Governments in New Zealand have courted China for some time, first to balance Soviet influence and secure aid, and later to diversify Wellington's international relationships. New Zealand was the first Western country to sign on to China's massive international-development project, the Belt and Road Initiative.

The previous government in Wellington also worked to avoid offending China and develop links with Chinese Community Party leaders - which, the report says, "fed and encouraged the success of China's political influence activities in New Zealand."

New Zealand itself is of particular interest to Beijing for several reasons, according to the report.

The government in Wellington is responsible for the defense and foreign affairs of three South Pacific territories, the Cook Islands, Niue, and Tokelau, which means influence in New Zealand could potentially yield four votes in support of China at international bodies.

New Zealand is also a potential asset to China because of its plans for Antarctica and outer-space research. It also has unexplored oil and gas resources. Moreover, New Zealand is an important agricultural supplier to China and has cheap, arable land of which China could make use.

New Zealand is a member of the Five Eyes network as well as a NATO partner.

"New Zealand is valuable to China, as well as to other states such as Russia, as a soft underbelly through which to access Five Eyes intelligence," the report states, noting that pulling New Zealand away from those alliances would also further China's efforts to become a global power.
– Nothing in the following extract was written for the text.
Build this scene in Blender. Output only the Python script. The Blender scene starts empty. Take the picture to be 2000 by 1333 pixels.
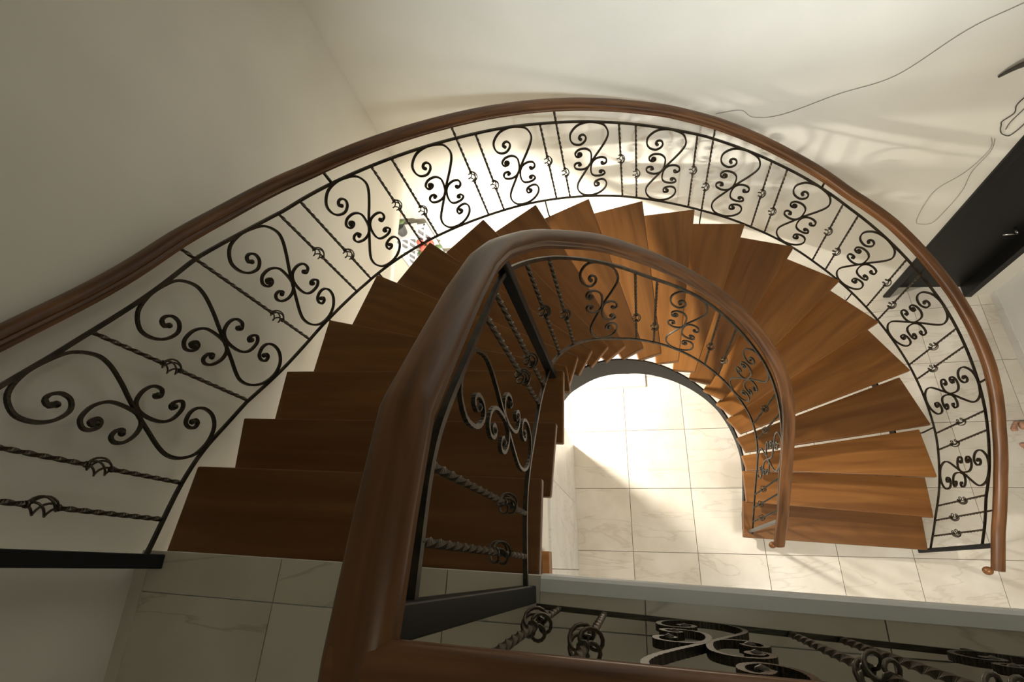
import bpy, math, random
from mathutils import Vector, Matrix
random.seed(7)
PI = math.pi
scene = bpy.context.scene
col = scene.collection

# ------------------------------------------------------------------ camera
cam_data = bpy.data.cameras.new('camera')
cam = bpy.data.objects.new('camera', cam_data)
col.objects.link(cam)
cam_data.sensor_width = 36.0
cam_data.lens = 18.0
cam_data.clip_start = 0.02
d = Vector((251.6, -451.5, -1000.0)).normalized()      # nadir seen in camera axes
up = -d
X = (Vector((1, 0, 0)) - up * up.x).normalized()
Y = up.cross(X)
M = Matrix((X, Y, up))
cam.matrix_world = Matrix.Translation((0, 0, 1.482)) @ M.to_4x4()
scene.camera = cam

# ------------------------------------------------------------------ view, world
vs = scene.view_settings
vs.view_transform = 'Standard'
vs.look = 'None'
vs.gamma = 1.0
vs.use_curve_mapping = False
vs.exposure = 0.0
world = bpy.data.worlds.new('world')
scene.world = world
world.use_nodes = True
world.node_tree.nodes['Background'].inputs[0].default_value = (1.0, 0.95, 0.86, 1)
world.node_tree.nodes['Background'].inputs[1].default_value = 0.008


def lamp(name, kind, loc, energy, color, size=0.2, target=None, **kw):
    l = bpy.data.lights.new(name, kind)
    l.energy = energy
    l.color = color
    if kind == 'AREA':
        l.shape = 'DISK'
        l.size = size
    else:
        l.shadow_soft_size = size
    for k, v in kw.items():
        setattr(l, k, v)
    o = bpy.data.objects.new(name, l)
    col.objects.link(o)
    o.location = loc
    if target is not None:
        o.rotation_euler = (Vector(target) - Vector(loc)).to_track_quat('-Z', 'Y').to_euler()
    return o


LAMP_A = Vector((-1.05, 1.65, -1.60))                  # downlight fixed under the flight
lamp('under_stair_light', 'AREA', LAMP_A, 205, (1.0, 0.94, 0.84), 0.20, LAMP_A + Vector((0.25, 0.15, -1)))
lamp('back_wall_spot', 'SPOT', (1.6, -1.2, 1.65), 780, (0.88, 0.95, 1.0), 0.14, (0.75, 2.9, -0.12),  # unseen spot added to brighten the back wall, cone kept off the treads
     spot_size=math.radians(53), spot_blend=1.0)
lamp('upper_fill_light', 'AREA', (0.4, 0.0, 2.5), 3.3, (0.93, 1.0, 0.85), 0.5, (0.4, 0.3, 0))  # weak fill added over the landing, no fixture behind it
lamp('hall_light', 'AREA', (1.9, -0.85, -0.45), 84, (1.0, 0.95, 0.86), 1.1, (2.5, 0.4, -4))

# ------------------------------------------------------------------ mesh helpers


class MB:
    def __init__(self):
        self.v = []
        self.f = []
        self.s = []

    def face(self, idx, smooth=False):
        self.f.append(idx)
        self.s.append(smooth)

    def prism(self, poly, z0, z1):
        n = len(poly)
        a = len(self.v)
        self.v += [(x, y, z0) for x, y in poly] + [(x, y, z1) for x, y in poly]
        area = sum(poly[i][0] * poly[(i + 1) % n][1] - poly[(i + 1) % n][0] * poly[i][1] for i in range(n))
        top = [a + n + i for i in range(n)]
        bot = [a + i for i in range(n)]
        if area > 0:
            self.face(top)
            self.face(bot[::-1])
            for i in range(n):
                j = (i + 1) % n
                self.face([a + i, a + j, a + n + j, a + n + i])
        else:
            self.face(top[::-1])
            self.face(bot)
            for i in range(n):
                j = (i + 1) % n
                self.face([a + j, a + i, a + n + i, a + n + j])
        return self

    def box(self, x0, x1, y0, y1, z0, z1):
        return self.prism([(x0, y0), (x1, y0), (x1, y1), (x0, y1)], z0, z1)

    def sweep(self, pts, prof, upv=(0, 0, 1), smooth=False, scale=None, twist=None, caps=True, closed=False, scale_up=True):
        """prof: list of (side, up); upv: one vector or one per point"""
        pts = [Vector(p) for p in pts]
        n = len(pts)
        m = len(prof)
        a = len(self.v)
        for i, p in enumerate(pts):
            if closed:
                t = pts[(i + 1) % n] - pts[i - 1]
            else:
                t = pts[min(i + 1, n - 1)] - pts[max(i - 1, 0)]
            t.normalize()
            u = Vector(upv[i]) if isinstance(upv, list) else Vector(upv)
            sd = t.cross(u)
            if sd.length < 1e-5:
                sd = t.cross(Vector((1, 0, 0)))
            sd.normalize()
            uu = sd.cross(t).normalized()
            sc = scale[i] if scale else 1.0
            tw = twist[i] if twist else 0.0
            c, s = math.cos(tw), math.sin(tw)
            for (px, py) in prof:
                qx, qy = px * c - py * s, px * s + py * c
                self.v.append(tuple(p + sd * (qx * sc) + uu * (qy * (sc if scale_up else 1.0))))
        for i in range(n if closed else n - 1):
            i2 = (i + 1) % n
            for j in range(m):
                k = (j + 1) % m
                self.face([a + i * m + j, a + i * m + k, a + i2 * m + k, a + i2 * m + j], smooth)
        if caps and not closed:
            self.face([a + j for j in range(m)][::-1])
            self.face([a + (n - 1) * m + j for j in range(m)])
        return self

    def ball(self, c, r, nu=10, nv=6, sx=1, sy=1, sz=1):
        a = len(self.v)
        c = Vector(c)
        self.v.append(tuple(c + Vector((0, 0, r * sz))))
        for i in range(1, nv):
            th = PI * i / nv
            for j in range(nu):
                ph = 2 * PI * j / nu
                self.v.append(tuple(c + Vector((r * sx * math.sin(th) * math.cos(ph),
                                                r * sy * math.sin(th) * math.sin(ph), r * sz * math.cos(th)))))
        self.v.append(tuple(c - Vector((0, 0, r * sz))))
        b = len(self.v) - 1
        for j in range(nu):
            k = (j + 1) % nu
            self.face([a, a + 1 + j, a + 1 + k], True)
            self.face([b, b - nu + k, b - nu + j], True)
        for i in range(nv - 2):
            for j in range(nu):
                k = (j + 1) % nu
                o = a + 1 + i * nu
                self.face([o + j, o + nu + j, o + nu + k, o + k], True)
        return self

    def mesh(self, name, mat, origin=(0, 0, 0)):
        me = bpy.data.meshes.new(name)
        o = Vector(origin)
        me.from_pydata([tuple(Vector(p) - o) for p in self.v], [], self.f)
        me.polygons.foreach_set('use_smooth', self.s)
        me.update()
        if mat:
            me.materials.append(mat)
        return me


WLOC = {}


def link(name, me, parent=None, loc=(0, 0, 0), rotz=0.0):
    o = bpy.data.objects.new(name, me)
    col.objects.link(o)
    WLOC[o] = Vector(loc)
    if parent is not None:
        o.parent = parent
        o.location = Vector(loc) - WLOC[parent]
    else:
        o.location = loc
    o.rotation_euler = (0, 0, rotz)
    return o


def part(name, mb, mat, parent=None, origin=None, bevel=0.0):
    if origin is None:
        n = len(mb.v)
        origin = tuple(sum(p[i] for p in mb.v) / n for i in range(3))
    o = link(name, mb.mesh(name, mat, origin), parent, origin)
    if bevel:
        md = o.modifiers.new('bevel', 'BEVEL')
        md.width = bevel
        md.segments = 2
        md.limit_method = 'ANGLE'
    return o


def thing(name, loc, label, cat, group=None):
    o = link(name, None, None, loc)
    o.empty_display_size = 0.1
    tag(o, label, cat, group)
    return o


def tag(o, label, cat, group=None):
    o['label'] = label
    o['category'] = cat
    if group:
        o['group'] = group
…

Concern that New Zealand has been compromised by Chinese influence has led some to question whether it can remain in the Five Eyes club.
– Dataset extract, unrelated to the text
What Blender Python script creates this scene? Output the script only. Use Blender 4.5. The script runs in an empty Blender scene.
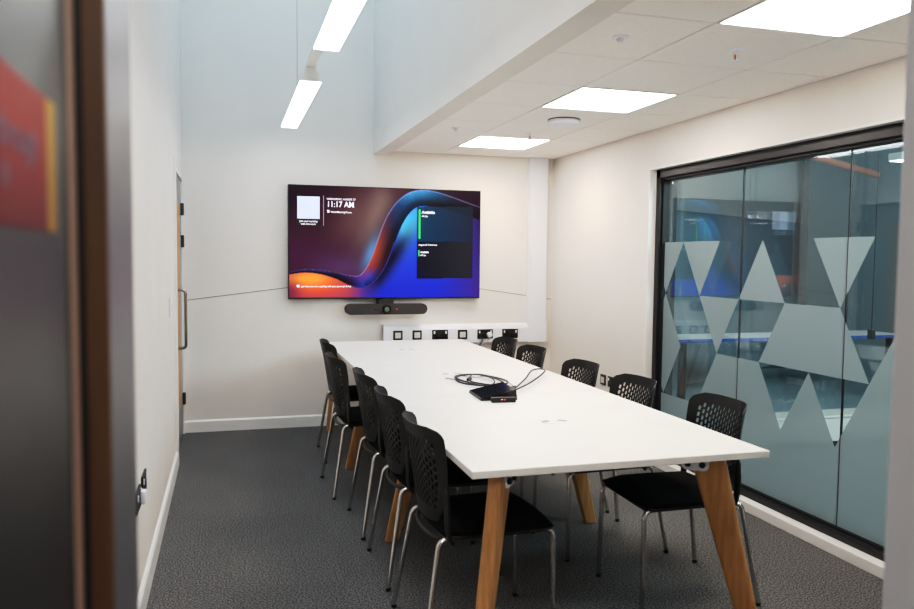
import bpy, bmesh, math, random
from mathutils import Vector, Matrix
random.seed(7)
sc = bpy.context.scene
COL = sc.collection
PI = math.pi

# ------------------------------------------------------------------ materials
def lin(c):
    return tuple((x/255/12.92 if x/255 <= .04045 else ((x/255+.055)/1.055)**2.4) for x in c)

def pmat(name, rgb, rough=.5, metal=0., spec=.5, emis=None, es=0., coat=0.):
    m = bpy.data.materials.new(name); m.use_nodes = True
    b = m.node_tree.nodes['Principled BSDF']
    b.inputs['Base Color'].default_value = (*lin(rgb), 1)
    b.inputs['Roughness'].default_value = rough
    b.inputs['Metallic'].default_value = metal
    b.inputs['Specular IOR Level'].default_value = spec
    b.inputs['Coat Weight'].default_value = coat
    if emis:
        b.inputs['Emission Color'].default_value = (*lin(emis), 1)
        b.inputs['Emission Strength'].default_value = es
    return m

def noisy(name, c1, c2, scale, rough=.8, bump=0., detail=4, stretch=None, lo=.35, hi=.65, spec=.5, bscale=None, bdist=.01):
    m = pmat(name, c1, rough, spec=spec); nt = m.node_tree; N = nt.nodes; L = nt.links
    b = N['Principled BSDF']
    tc = N.new('ShaderNodeTexCoord'); mp = N.new('ShaderNodeMapping')
    if stretch: mp.inputs['Scale'].default_value = stretch
    L.new(tc.outputs['Object'], mp.inputs['Vector'])
    nz = N.new('ShaderNodeTexNoise'); nz.inputs['Scale'].default_value = scale; nz.inputs['Detail'].default_value = detail
    L.new(mp.outputs[0], nz.inputs['Vector'])
    cr = N.new('ShaderNodeValToRGB')
    cr.color_ramp.elements[0].position = lo; cr.color_ramp.elements[0].color = (*lin(c1), 1)
    cr.color_ramp.elements[1].position = hi; cr.color_ramp.elements[1].color = (*lin(c2), 1)
    L.new(nz.outputs['Fac'], cr.inputs['Fac']); L.new(cr.outputs['Color'], b.inputs['Base Color'])
    if bump:
        n2 = nz
        if bscale:
            n2 = N.new('ShaderNodeTexNoise'); n2.inputs['Scale'].default_value = bscale
            L.new(mp.outputs[0], n2.inputs['Vector'])
        bp = N.new('ShaderNodeBump'); bp.inputs['Strength'].default_value = bump; bp.inputs['Distance'].default_value = bdist
        L.new(n2.outputs['Fac'], bp.inputs['Height']); L.new(bp.outputs[0], b.inputs['Normal'])
    return m

# tone curve of the photograph: linear scene value -> linear picture value
CURVE = [(0, 0), (.02, .014), (.06, .056), (.2, .262), (.36, .48), (.75, .71), (1.05, .86), (1.6, 1.03)]
EXPO = 2**.14
def uncurve(y):
    for (a, b), (c, d) in zip(CURVE[:-1], CURVE[1:]):
        if y <= d: return (a+(c-a)*(y-b)/(d-b))/EXPO
    return CURVE[-1][0]/EXPO
M = {}
M['wall'] = noisy('wall_paint', (230, 224, 218), (233, 227, 221), 3, .75, .06, bscale=160, bdist=.002)
M['trim'] = pmat('white_gloss_trim', (238, 236, 233), .35)
M['ceil'] = noisy('ceiling_tile', (249, 242, 236), (252, 246, 241), 60, .85, .1, bdist=.003)
M['ceilgap'] = pmat('tile_gap', (66, 60, 56), .9)
M['ceilgrid'] = pmat('tile_edge', (222, 216, 209), .6)
M['table'] = noisy('white_laminate', (229, 225, 221), (232, 228, 224), 4, .42)
M['tableedge'] = pmat('table_edge', (226, 222, 216), .5)
M['oak'] = noisy('oak', (168, 120, 76), (190, 142, 94), 9, .45, .05, stretch=(6, 6, .6), bdist=.002)
M['oakdark'] = noisy('oak_edge', (76, 52, 35), (88, 62, 42), 9, .5, stretch=(6, 6, .6))
M['oakpale'] = noisy('oak_lipping', (146, 114, 98), (160, 128, 110), 9, .4, stretch=(6, 6, .6))
M['plastic'] = noisy('black_plastic', (17, 16, 16), (22, 21, 21), 40, .40, .05, bscale=500, bdist=.001)
M['fabric'] = noisy('black_fabric', (14, 14, 14), (22, 22, 22), 300, .95, .3, bdist=.002, spec=.1)
M['chrome'] = pmat('chrome', (205, 203, 200), .16, 1.)
M['black'] = pmat('black', (14, 14, 15), .4)
M['gloss'] = pmat('black_gloss', (10, 10, 11), .12)
M['frame'] = pmat('dark_metal_frame', (44, 44, 48), .38, .35)
M['gasket'] = pmat('gasket', (18, 18, 19), .6)
M['white'] = pmat('white_plastic', (238, 239, 246), .35)
M['pane'] = pmat('data_insert', (214, 210, 204), .4)
M['steel'] = pmat('brushed_steel', (168, 160, 152), .25, 1.)
M['hinge'] = pmat('hinge_metal', (90, 88, 86), .35, .9)
M['doorgrey'] = pmat('grey_door_laminate', (140, 141, 142), .35)
M['kick'] = pmat('kick_plate', (92, 94, 97), .3, .6)
M['leaf'] = pmat('dark_glossy_door', (34, 33, 36), .38, spec=.5)
M['reveal'] = pmat('silver_grey_frame', (120, 119, 124), .42, .6)
M['jamb'] = pmat('grey_painted_frame', (206, 205, 208), .55)
M['vinylgrey'] = pmat('speaker_cloth', (52, 48, 47), .85)
M['led'] = pmat('led_panel', (255, 255, 255), .5, emis=(255, 244, 231), es=15.5)
M['led2'] = pmat('led_strip', (255, 255, 255), .5, emis=(252, 252, 255), es=9)
M['alu'] = pmat('white_aluminium', (238, 237, 234), .5)
M['blue'] = pmat('blue_stripe', (34, 72, 132), .6)
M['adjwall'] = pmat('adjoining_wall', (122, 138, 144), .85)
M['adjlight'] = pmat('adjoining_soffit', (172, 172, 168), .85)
M['adjdark'] = pmat('adjoining_ceiling', (88, 92, 96), .9)
M['adjfloor'] = noisy('pale_carpet', (124, 138, 142), (140, 152, 156), 60, .9)
M['cream'] = pmat('cream_panel', (190, 184, 174), .6)
M['pipe'] = pmat('brown_pipe', (150, 98, 80), .6)
M['lensglass'] = pmat('lens_glass', (92, 100, 88), .2)
M['red'] = pmat('red_led', (255, 40, 30), .5, emis=(255, 40, 30), es=1.5)
M['signred'] = pmat('red_sign', (190, 40, 40), .5)
M['signblue'] = pmat('blue_sign', (40, 90, 190), .5)
M['cable'] = pmat('dark_cable', (40, 36, 48), .5)
M['cableg'] = pmat('grey_cable', (176, 172, 170), .5)
M['seam'] = pmat('seam_line', (120, 108, 98), .8)
M['pink'] = pmat('port_slot', (148, 134, 132), .6)

def carpet():
    m = noisy('carpet', (58, 57, 58), (134, 132, 131), 130, .97, .5, detail=6, lo=.38, hi=.64, spec=.08, bdist=.006)
    nt = m.node_tree; N = nt.nodes; L = nt.links; b = N['Principled BSDF']
    src = b.inputs['Base Color'].links[0].from_socket
    tc = N['Texture Coordinate']
    ck = N.new('ShaderNodeTexChecker'); ck.inputs['Scale'].default_value = 2.0
    ck.inputs['Color1'].default_value = (1, 1, 1, 1); ck.inputs['Color2'].default_value = (.96, .96, .96, 1)
    L.new(tc.outputs['Object'], ck.inputs['Vector'])
    mx = N.new('ShaderNodeMix'); mx.data_type = 'RGBA'; mx.blend_type = 'MULTIPLY'; mx.inputs[0].default_value = 1
    L.new(src, mx.inputs[6]); L.new(ck.outputs['Color'], mx.inputs[7]); L.new(mx.outputs[2], b.inputs['Base Color'])
    return m
M['carpet'] = carpet()

def glass_mat():
    m = bpy.data.materials.new('partition_glass'); m.use_nodes = True
    N = m.node_tree.nodes; L = m.node_tree.links; N.clear()
    o = N.new('ShaderNodeOutputMaterial'); t = N.new('ShaderNodeBsdfTransparent'); g = N.new('ShaderNodeBsdfGlossy')
    t.inputs[0].default_value = (.92, .96, .965, 1); g.inputs['Roughness'].default_value = .0
    g.inputs['Color'].default_value = (.9, .95, .97, 1)
    f = N.new('ShaderNodeFresnel'); f.inputs[0].default_value = 1.5
    ge = N.new('ShaderNodeNewGeometry'); ma = N.new('ShaderNodeMath'); ma.operation = 'MULTIPLY_ADD'
    ma.inputs[1].default_value = 1/1.5-1.5; ma.inputs[2].default_value = 1.5
    L.new(ge.outputs['Backfacing'], ma.inputs[0]); L.new(ma.outputs[0], f.inputs[0])
    mx = N.new('ShaderNodeMixShader')
    L.new(f.outputs[0], mx.inputs[0]); L.new(t.outputs[0], mx.inputs[1]); L.new(g.outputs[0], mx.inputs[2]); L.new(mx.outputs[0], o.inputs[0])
    return m
M['glass'] = glass_mat()

def frost_mat():
    m = bpy.data.materials.new('frosted_vinyl'); m.use_nodes = True
    N = m.node_tree.nodes; L = m.node_tree.links; N.clear()
    o = N.new('ShaderNodeOutputMaterial'); d = N.new('ShaderNodeBsdfDiffuse'); t = N.new('ShaderNodeBsdfTransparent'); tr = N.new('ShaderNodeBsdfTranslucent')
    d.inputs[0].default_value = (*lin((150, 160, 163)), 1); tr.inputs[0].default_value = (*lin((134, 146, 146)), 1)
    t.inputs[0].default_value = (.9, .95, .95, 1)
    a = N.new('ShaderNodeMixShader'); a.inputs[0].default_value = .35
    L.new(d.outputs[0], a.inputs[1]); L.new(tr.outputs[0], a.inputs[2])
    b = N.new('ShaderNodeMixShader'); b.inputs[0].default_value = .07
    L.new(a.outputs[0], b.inputs[1]); L.new(t.outputs[0], b.inputs[2]); L.new(b.outputs[0], o.inputs[0])
    return m
M['frost'] = frost_mat()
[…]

"In New Zealand, both the last prime minister, Bill English, and [current Prime Minister] Jacinda Ardern, have denied that there's a problem at all, " Peter Mattis, a former CIA expert on China, told the US-China Economic and Security Review Commission in April. Mattis also said a major fundraiser for the current government was linked to China's "United Front" influence-building work.

FILE PHOTO - New Zealand's Prime Minister Jacinda Ardern arrives to attend the Association of Southeast Asian Nations (ASEAN) Summit and related meetings in Clark, Pampanga, northern Philippines November 12, 2017. REUTERS/Erik De Castro

Foto: New Zealand Prime Minister Jacinda Ardern arrives to the Association of Southeast Asian Nations (ASEAN) Summit in the northern Philippines, November 12, 2017. source Thomson Reuters

"I think that at some level the Five Eyes, or the Four Eyes, need to have a discussion about whether or not New Zealand can remain given this problem with the political core," said Mattis, who is now a fellow at The Jamestown Foundation. "It needs to be put in those terms so that New Zealand's government understands that the consequences are substantial for not thinking through and addressing some of the problems that they face."

Ardern, who took over as prime minister in late October, said no such concerns had been expressed to her.

Ardern told Business Insider she has "certainly not had any indication that our Five Eyes membership in the arrangement is under question, nor have I heard that it has been raised with any of my colleagues."

"I have had no indication that our Five Eyes membership is under question, from Canada or any other of our partners, nor have I heard that it has been raised with any of my colleagues," Ardern added. "I take my steer on these matters from official channels, not opinions expressed at a workshop."

The general secretary of Ardern's Labour Party said the party followed the law on donations and had no idea to which fundraiser Mattis was referring. New Zealand's opposition leader also denied that the former prime minister had improper contact with Chinese officials.

Experts in New Zealand said a rising power like China should be expected to seek more influence abroad and that Wellington should be responsive to Washington's concerns - but they also cautioned against letting New Zealand be cast in a Cold War-style conflict with China that some US officials seem interested in creating.

"For a small state like New Zealand ... it can often be a challenge as to how to defend the country against foreign political interference," the CSIS report concludes. "It takes the political will of the government of the day and popular support to do so. If New Zealand can find a way to better manage its economic and political relationship with the PRC, it could become a model to other Western states."